After a brief prologue, when we meet Katherine Johnson as a teenage maths prodigy, the film catches up with her in 1961, when she’s a young widow working at Nasa’s Langley facility in Virginia, as a “computer”, sharing a ride to work with her colleagues Dorothy Vaughan and Mary Jackson.

The fact that these gifted women are played by the equally gifted Taraji P Henson, Octavia Spencer and Janelle Monáe, respectively, says all you need to know about a movie propelled by their salty and affecting performances. Far from a dry scientific tutorial or historical treatise, Hidden Figures is a warm, lively, often funny depiction of women whose brains and work ethics were indefatigable, even in the face of racism and sexism.

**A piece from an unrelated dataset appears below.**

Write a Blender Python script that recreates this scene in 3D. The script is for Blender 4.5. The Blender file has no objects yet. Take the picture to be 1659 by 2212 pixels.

Adapted by Theodore Melfi and Allison Schroeder from Margot Lee Shetterly’s book and directed by Melfi, Hidden Figures takes place at the height of the space race in the early 1960s, when the Soviets are winning the competition to get a manned mission into orbit, and when the pressure is on to get astronaut John Glenn (Glen Powell) and his colleagues in the Mercury programme into their own supercharged tin cans. Although Nasa is strictly segregated, Katherine is the most gifted computer on the site.

She’s sent to work with Al Harrison (Kevin Costner), who’s annoyed when she disappears frequently throughout the day but is impressed by her impeccable results.

It turns out she’s running a mile-and-a-half to use the “coloured only” bathroom, a sequence played for both laughs and wincing disbelief in Hidden Figures. Just think how much has been lost, the movie suggests, over centuries of depriving ourselves of the brains, talents and leadership of more than half our population?

Those ideas weave their way gracefully through Hidden Figures, which centres mostly on Katherine, but includes effective scenes of Dorothy teaching herself to program a new piece of technology called the IBM, and Mary pursuing her engineering degree at a local all-white high school. Some of the film’s most stirring scenes feature the hackneyed conceit of clueless white folk being enlightened by their African-American educators.

If characters played by Jim Parsons and Kirsten Dunst seem too cruel to be true, they feature in some of the film’s most bluntly effective scenes. Costner is ideally suited to play Harrison, portrayed here as a man too focused and distracted to have time for petty prejudices.

Attractively shot and designed and driven along by a catchy score by Pharrell Williams (who’s also a producer), Hidden Figures is pure pleasure. Hidden Figures is out in cinemas on Friday.